Entries with scene source code —
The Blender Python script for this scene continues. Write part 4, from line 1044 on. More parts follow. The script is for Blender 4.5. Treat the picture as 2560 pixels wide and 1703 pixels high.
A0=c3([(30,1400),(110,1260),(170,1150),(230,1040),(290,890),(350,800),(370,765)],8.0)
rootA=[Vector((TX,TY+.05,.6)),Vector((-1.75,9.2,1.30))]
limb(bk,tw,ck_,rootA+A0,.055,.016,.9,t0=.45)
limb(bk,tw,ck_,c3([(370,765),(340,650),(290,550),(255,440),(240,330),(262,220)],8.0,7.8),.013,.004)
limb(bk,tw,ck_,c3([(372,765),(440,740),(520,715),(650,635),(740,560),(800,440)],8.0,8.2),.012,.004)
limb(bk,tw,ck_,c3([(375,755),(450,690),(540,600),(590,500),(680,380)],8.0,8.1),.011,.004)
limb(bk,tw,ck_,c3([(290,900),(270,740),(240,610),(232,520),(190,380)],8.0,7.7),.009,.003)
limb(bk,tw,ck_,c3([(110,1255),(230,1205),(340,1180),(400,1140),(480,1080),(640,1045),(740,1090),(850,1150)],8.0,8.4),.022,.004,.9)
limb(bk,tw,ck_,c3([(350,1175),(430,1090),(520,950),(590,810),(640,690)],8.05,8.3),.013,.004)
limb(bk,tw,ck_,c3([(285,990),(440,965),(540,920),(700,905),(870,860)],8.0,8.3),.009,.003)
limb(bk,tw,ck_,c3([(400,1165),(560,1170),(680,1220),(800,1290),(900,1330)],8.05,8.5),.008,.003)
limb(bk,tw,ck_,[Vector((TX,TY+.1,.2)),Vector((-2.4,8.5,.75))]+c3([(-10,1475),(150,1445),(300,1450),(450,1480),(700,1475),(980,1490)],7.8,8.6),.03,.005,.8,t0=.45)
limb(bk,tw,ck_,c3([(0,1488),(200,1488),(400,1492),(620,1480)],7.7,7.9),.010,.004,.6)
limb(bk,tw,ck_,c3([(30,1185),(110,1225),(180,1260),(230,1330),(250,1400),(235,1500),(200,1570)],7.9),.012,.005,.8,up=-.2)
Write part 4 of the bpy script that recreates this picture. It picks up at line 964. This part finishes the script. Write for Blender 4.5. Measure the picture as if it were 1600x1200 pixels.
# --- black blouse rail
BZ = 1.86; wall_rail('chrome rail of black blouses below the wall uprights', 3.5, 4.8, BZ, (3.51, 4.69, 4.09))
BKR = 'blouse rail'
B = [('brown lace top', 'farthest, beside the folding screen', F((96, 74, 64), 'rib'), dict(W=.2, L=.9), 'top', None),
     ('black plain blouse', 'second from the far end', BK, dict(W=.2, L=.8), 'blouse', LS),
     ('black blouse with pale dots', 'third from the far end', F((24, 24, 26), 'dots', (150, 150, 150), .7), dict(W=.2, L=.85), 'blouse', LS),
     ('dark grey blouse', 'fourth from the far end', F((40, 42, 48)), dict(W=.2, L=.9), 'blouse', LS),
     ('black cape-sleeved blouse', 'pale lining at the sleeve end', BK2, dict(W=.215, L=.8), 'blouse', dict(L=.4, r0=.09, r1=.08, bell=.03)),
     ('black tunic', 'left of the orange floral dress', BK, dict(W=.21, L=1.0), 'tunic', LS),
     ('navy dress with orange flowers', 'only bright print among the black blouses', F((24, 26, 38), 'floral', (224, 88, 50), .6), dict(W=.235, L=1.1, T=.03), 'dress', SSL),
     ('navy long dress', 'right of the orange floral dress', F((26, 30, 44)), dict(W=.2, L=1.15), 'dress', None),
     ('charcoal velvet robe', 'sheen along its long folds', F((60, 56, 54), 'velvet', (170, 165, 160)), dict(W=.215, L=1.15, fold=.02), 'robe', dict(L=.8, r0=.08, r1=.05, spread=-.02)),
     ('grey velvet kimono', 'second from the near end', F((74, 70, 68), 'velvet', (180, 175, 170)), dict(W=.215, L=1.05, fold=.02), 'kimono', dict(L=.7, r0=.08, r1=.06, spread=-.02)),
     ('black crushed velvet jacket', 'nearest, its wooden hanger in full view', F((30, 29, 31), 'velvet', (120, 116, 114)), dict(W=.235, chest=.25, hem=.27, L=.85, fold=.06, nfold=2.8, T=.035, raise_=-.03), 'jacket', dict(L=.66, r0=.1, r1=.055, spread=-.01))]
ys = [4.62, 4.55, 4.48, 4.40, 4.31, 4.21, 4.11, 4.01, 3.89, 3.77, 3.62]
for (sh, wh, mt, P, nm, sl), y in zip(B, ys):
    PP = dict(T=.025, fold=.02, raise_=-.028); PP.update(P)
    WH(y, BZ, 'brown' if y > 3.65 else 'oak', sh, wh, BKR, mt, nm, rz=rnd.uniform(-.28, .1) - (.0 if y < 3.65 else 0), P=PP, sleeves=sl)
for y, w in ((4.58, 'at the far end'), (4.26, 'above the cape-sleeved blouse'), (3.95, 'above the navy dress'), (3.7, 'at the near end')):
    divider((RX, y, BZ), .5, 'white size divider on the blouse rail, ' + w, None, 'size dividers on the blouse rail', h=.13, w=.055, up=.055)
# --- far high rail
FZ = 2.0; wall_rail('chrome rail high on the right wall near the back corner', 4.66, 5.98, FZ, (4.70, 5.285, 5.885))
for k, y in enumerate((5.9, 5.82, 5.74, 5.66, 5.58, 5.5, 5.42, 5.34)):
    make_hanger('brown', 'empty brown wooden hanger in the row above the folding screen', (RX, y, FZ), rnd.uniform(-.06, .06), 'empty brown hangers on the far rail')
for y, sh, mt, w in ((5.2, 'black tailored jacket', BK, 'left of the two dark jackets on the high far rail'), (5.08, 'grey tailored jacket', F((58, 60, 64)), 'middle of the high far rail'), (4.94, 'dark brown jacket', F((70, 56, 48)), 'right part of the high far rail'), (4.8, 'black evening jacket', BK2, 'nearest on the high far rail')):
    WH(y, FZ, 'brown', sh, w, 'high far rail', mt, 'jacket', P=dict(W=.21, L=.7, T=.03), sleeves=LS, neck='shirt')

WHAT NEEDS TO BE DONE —
Write the entire listing out again, word for word.

EXERCISE OUTPUT —
The Blender Python script for this scene continues. Write part 4, from line 1044 on. More parts follow. The script is for Blender 4.5. Treat the picture as 2560 pixels wide and 1703 pixels high.
A0=c3([(30,1400),(110,1260),(170,1150),(230,1040),(290,890),(350,800),(370,765)],8.0)
rootA=[Vector((TX,TY+.05,.6)),Vector((-1.75,9.2,1.30))]
limb(bk,tw,ck_,rootA+A0,.055,.016,.9,t0=.45)
limb(bk,tw,ck_,c3([(370,765),(340,650),(290,550),(255,440),(240,330),(262,220)],8.0,7.8),.013,.004)
limb(bk,tw,ck_,c3([(372,765),(440,740),(520,715),(650,635),(740,560),(800,440)],8.0,8.2),.012,.004)
limb(bk,tw,ck_,c3([(375,755),(450,690),(540,600),(590,500),(680,380)],8.0,8.1),.011,.004)
limb(bk,tw,ck_,c3([(290,900),(270,740),(240,610),(232,520),(190,380)],8.0,7.7),.009,.003)
limb(bk,tw,ck_,c3([(110,1255),(230,1205),(340,1180),(400,1140),(480,1080),(640,1045),(740,1090),(850,1150)],8.0,8.4),.022,.004,.9)
limb(bk,tw,ck_,c3([(350,1175),(430,1090),(520,950),(590,810),(640,690)],8.05,8.3),.013,.004)
limb(bk,tw,ck_,c3([(285,990),(440,965),(540,920),(700,905),(870,860)],8.0,8.3),.009,.003)
limb(bk,tw,ck_,c3([(400,1165),(560,1170),(680,1220),(800,1290),(900,1330)],8.05,8.5),.008,.003)
limb(bk,tw,ck_,[Vector((TX,TY+.1,.2)),Vector((-2.4,8.5,.75))]+c3([(-10,1475),(150,1445),(300,1450),(450,1480),(700,1475),(980,1490)],7.8,8.6),.03,.005,.8,t0=.45)
limb(bk,tw,ck_,c3([(0,1488),(200,1488),(400,1492),(620,1480)],7.7,7.9),.010,.004,.6)
limb(bk,tw,ck_,c3([(30,1185),(110,1225),(180,1260),(230,1330),(250,1400),(235,1500),(200,1570)],7.9),.012,.005,.8,up=-.2)
Write part 4 of the bpy script that recreates this picture. It picks up at line 964. This part finishes the script. Write for Blender 4.5. Measure the picture as if it were 1600x1200 pixels.
# --- black blouse rail
BZ = 1.86; wall_rail('chrome rail of black blouses below the wall uprights', 3.5, 4.8, BZ, (3.51, 4.69, 4.09))
BKR = 'blouse rail'
B = [('brown lace top', 'farthest, beside the folding screen', F((96, 74, 64), 'rib'), dict(W=.2, L=.9), 'top', None),
     ('black plain blouse', 'second from the far end', BK, dict(W=.2, L=.8), 'blouse', LS),
     ('black blouse with pale dots', 'third from the far end', F((24, 24, 26), 'dots', (150, 150, 150), .7), dict(W=.2, L=.85), 'blouse', LS),
     ('dark grey blouse', 'fourth from the far end', F((40, 42, 48)), dict(W=.2, L=.9), 'blouse', LS),
     ('black cape-sleeved blouse', 'pale lining at the sleeve end', BK2, dict(W=.215, L=.8), 'blouse', dict(L=.4, r0=.09, r1=.08, bell=.03)),
     ('black tunic', 'left of the orange floral dress', BK, dict(W=.21, L=1.0), 'tunic', LS),
     ('navy dress with orange flowers', 'only bright print among the black blouses', F((24, 26, 38), 'floral', (224, 88, 50), .6), dict(W=.235, L=1.1, T=.03), 'dress', SSL),
     ('navy long dress', 'right of the orange floral dress', F((26, 30, 44)), dict(W=.2, L=1.15), 'dress', None),
     ('charcoal velvet robe', 'sheen along its long folds', F((60, 56, 54), 'velvet', (170, 165, 160)), dict(W=.215, L=1.15, fold=.02), 'robe', dict(L=.8, r0=.08, r1=.05, spread=-.02)),
     ('grey velvet kimono', 'second from the near end', F((74, 70, 68), 'velvet', (180, 175, 170)), dict(W=.215, L=1.05, fold=.02), 'kimono', dict(L=.7, r0=.08, r1=.06, spread=-.02)),
     ('black crushed velvet jacket', 'nearest, its wooden hanger in full view', F((30, 29, 31), 'velvet', (120, 116, 114)), dict(W=.235, chest=.25, hem=.27, L=.85, fold=.06, nfold=2.8, T=.035, raise_=-.03), 'jacket', dict(L=.66, r0=.1, r1=.055, spread=-.01))]
ys = [4.62, 4.55, 4.48, 4.40, 4.31, 4.21, 4.11, 4.01, 3.89, 3.77, 3.62]
for (sh, wh, mt, P, nm, sl), y in zip(B, ys):
    PP = dict(T=.025, fold=.02, raise_=-.028); PP.update(P)
    WH(y, BZ, 'brown' if y > 3.65 else 'oak', sh, wh, BKR, mt, nm, rz=rnd.uniform(-.28, .1) - (.0 if y < 3.65 else 0), P=PP, sleeves=sl)
for y, w in ((4.58, 'at the far end'), (4.26, 'above the cape-sleeved blouse'), (3.95, 'above the navy dress'), (3.7, 'at the near end')):
    divider((RX, y, BZ), .5, 'white size divider on the blouse rail, ' + w, None, 'size dividers on the blouse rail', h=.13, w=.055, up=.055)
# --- far high rail
FZ = 2.0; wall_rail('chrome rail high on the right wall near the back corner', 4.66, 5.98, FZ, (4.70, 5.285, 5.885))
for k, y in enumerate((5.9, 5.82, 5.74, 5.66, 5.58, 5.5, 5.42, 5.34)):
    make_hanger('brown', 'empty brown wooden hanger in the row above the folding screen', (RX, y, FZ), rnd.uniform(-.06, .06), 'empty brown hangers on the far rail')
for y, sh, mt, w in ((5.2, 'black tailored jacket', BK, 'left of the two dark jackets on the high far rail'), (5.08, 'grey tailored jacket', F((58, 60, 64)), 'middle of the high far rail'), (4.94, 'dark brown jacket', F((70, 56, 48)), 'right part of the high far rail'), (4.8, 'black evening jacket', BK2, 'nearest on the high far rail')):
    WH(y, FZ, 'brown', sh, w, 'high far rail', mt, 'jacket', P=dict(W=.21, L=.7, T=.03), sleeves=LS, neck='shirt')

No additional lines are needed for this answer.